## Task instructions
Print the lines of the data, starting with the first, up to and including the line where "col = scene.collection" appears.
━━━━━━
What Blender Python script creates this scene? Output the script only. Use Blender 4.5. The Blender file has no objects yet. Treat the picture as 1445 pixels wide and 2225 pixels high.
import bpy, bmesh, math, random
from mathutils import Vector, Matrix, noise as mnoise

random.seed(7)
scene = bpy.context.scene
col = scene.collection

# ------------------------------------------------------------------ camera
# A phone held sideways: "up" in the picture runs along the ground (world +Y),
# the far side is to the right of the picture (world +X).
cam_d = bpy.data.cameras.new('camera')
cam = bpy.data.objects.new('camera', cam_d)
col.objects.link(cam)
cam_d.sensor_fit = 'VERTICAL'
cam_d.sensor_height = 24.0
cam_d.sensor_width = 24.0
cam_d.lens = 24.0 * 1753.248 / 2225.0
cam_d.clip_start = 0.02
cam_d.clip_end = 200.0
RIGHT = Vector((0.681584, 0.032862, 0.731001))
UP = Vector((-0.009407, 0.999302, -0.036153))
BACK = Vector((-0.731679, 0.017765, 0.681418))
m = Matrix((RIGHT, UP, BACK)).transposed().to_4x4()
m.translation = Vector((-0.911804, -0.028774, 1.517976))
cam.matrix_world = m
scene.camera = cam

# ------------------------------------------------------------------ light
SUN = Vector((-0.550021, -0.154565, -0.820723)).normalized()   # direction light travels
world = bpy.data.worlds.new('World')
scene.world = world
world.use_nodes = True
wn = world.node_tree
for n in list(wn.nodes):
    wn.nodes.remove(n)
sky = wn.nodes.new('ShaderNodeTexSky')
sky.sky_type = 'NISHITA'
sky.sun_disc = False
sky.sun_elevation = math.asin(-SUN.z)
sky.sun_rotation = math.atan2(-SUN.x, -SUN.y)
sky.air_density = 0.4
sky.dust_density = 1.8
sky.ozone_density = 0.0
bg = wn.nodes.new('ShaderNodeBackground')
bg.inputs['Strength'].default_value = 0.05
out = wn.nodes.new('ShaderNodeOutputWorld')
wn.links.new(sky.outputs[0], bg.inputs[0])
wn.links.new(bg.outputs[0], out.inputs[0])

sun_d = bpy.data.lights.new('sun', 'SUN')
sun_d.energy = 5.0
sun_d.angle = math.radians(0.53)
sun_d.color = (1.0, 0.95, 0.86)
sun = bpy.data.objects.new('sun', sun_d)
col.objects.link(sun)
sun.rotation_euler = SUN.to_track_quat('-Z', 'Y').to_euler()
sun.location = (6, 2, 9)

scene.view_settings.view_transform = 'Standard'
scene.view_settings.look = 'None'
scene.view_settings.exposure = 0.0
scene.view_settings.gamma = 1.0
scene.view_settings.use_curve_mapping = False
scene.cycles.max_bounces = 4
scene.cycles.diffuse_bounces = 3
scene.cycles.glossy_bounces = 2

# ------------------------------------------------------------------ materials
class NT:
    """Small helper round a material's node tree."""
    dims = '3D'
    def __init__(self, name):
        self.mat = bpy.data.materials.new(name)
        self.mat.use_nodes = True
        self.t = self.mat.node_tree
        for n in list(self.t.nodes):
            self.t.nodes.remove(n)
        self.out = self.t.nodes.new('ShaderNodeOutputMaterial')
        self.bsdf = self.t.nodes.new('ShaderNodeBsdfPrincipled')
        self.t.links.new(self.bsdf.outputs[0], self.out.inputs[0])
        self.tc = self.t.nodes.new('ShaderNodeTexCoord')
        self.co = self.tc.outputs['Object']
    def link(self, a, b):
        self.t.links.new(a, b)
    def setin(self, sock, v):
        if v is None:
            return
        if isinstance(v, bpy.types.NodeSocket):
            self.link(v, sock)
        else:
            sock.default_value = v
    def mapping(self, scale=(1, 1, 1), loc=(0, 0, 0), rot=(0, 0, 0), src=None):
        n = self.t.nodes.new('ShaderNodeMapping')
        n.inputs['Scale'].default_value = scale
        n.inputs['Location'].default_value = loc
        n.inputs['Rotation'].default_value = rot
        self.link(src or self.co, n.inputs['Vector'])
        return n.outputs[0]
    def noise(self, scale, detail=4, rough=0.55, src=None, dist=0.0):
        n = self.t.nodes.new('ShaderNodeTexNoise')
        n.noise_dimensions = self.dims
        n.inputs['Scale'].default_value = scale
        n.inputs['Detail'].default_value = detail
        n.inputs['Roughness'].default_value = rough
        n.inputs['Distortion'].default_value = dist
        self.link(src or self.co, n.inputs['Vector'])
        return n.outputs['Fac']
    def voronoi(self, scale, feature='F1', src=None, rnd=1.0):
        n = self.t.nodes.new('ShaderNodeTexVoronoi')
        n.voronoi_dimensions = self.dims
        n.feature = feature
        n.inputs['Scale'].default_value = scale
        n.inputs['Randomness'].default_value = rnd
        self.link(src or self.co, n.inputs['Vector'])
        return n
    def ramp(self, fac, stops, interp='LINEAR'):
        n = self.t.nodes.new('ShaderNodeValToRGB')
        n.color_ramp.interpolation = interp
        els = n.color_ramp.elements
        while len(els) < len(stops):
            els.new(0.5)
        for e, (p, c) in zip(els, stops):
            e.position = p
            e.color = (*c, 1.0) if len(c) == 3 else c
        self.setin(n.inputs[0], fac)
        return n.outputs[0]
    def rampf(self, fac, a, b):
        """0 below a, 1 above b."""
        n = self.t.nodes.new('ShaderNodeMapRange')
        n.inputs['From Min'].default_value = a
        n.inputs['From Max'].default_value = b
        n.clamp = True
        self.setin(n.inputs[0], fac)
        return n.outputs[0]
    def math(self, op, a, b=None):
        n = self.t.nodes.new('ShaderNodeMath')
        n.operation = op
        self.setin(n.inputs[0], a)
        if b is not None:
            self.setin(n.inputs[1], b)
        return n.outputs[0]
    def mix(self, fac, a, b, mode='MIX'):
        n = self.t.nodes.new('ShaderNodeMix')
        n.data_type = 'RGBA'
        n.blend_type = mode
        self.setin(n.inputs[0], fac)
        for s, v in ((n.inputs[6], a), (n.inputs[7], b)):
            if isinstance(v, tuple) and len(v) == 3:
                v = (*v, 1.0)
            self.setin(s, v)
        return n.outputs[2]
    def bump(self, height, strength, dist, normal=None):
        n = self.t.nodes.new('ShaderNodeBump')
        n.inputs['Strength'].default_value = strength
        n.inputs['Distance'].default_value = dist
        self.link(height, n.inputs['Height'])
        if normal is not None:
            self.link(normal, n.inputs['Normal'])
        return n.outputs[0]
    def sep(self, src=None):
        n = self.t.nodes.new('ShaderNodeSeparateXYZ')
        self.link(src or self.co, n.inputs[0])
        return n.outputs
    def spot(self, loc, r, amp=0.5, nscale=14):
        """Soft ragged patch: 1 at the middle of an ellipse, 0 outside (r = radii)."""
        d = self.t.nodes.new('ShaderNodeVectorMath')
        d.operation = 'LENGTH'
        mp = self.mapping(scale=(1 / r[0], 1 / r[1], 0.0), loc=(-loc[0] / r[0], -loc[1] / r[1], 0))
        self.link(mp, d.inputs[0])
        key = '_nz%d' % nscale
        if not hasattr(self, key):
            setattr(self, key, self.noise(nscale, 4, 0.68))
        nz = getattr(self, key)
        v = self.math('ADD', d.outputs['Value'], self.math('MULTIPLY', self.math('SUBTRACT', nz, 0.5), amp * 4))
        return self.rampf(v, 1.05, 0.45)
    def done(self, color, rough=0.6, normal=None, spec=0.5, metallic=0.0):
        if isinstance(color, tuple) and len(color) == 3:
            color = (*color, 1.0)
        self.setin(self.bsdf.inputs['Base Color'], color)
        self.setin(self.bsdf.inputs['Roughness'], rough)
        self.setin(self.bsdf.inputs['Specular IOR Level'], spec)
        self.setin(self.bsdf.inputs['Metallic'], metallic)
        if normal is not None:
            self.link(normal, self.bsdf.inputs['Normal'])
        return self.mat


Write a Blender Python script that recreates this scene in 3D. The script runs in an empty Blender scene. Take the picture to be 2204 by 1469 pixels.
━━━━━━
## Written response
What Blender Python script creates this scene? Output the script only. Use Blender 4.5. The Blender file has no objects yet. Treat the picture as 1445 pixels wide and 2225 pixels high.
import bpy, bmesh, math, random
from mathutils import Vector, Matrix, noise as mnoise

random.seed(7)
scene = bpy.context.scene
col = scene.collection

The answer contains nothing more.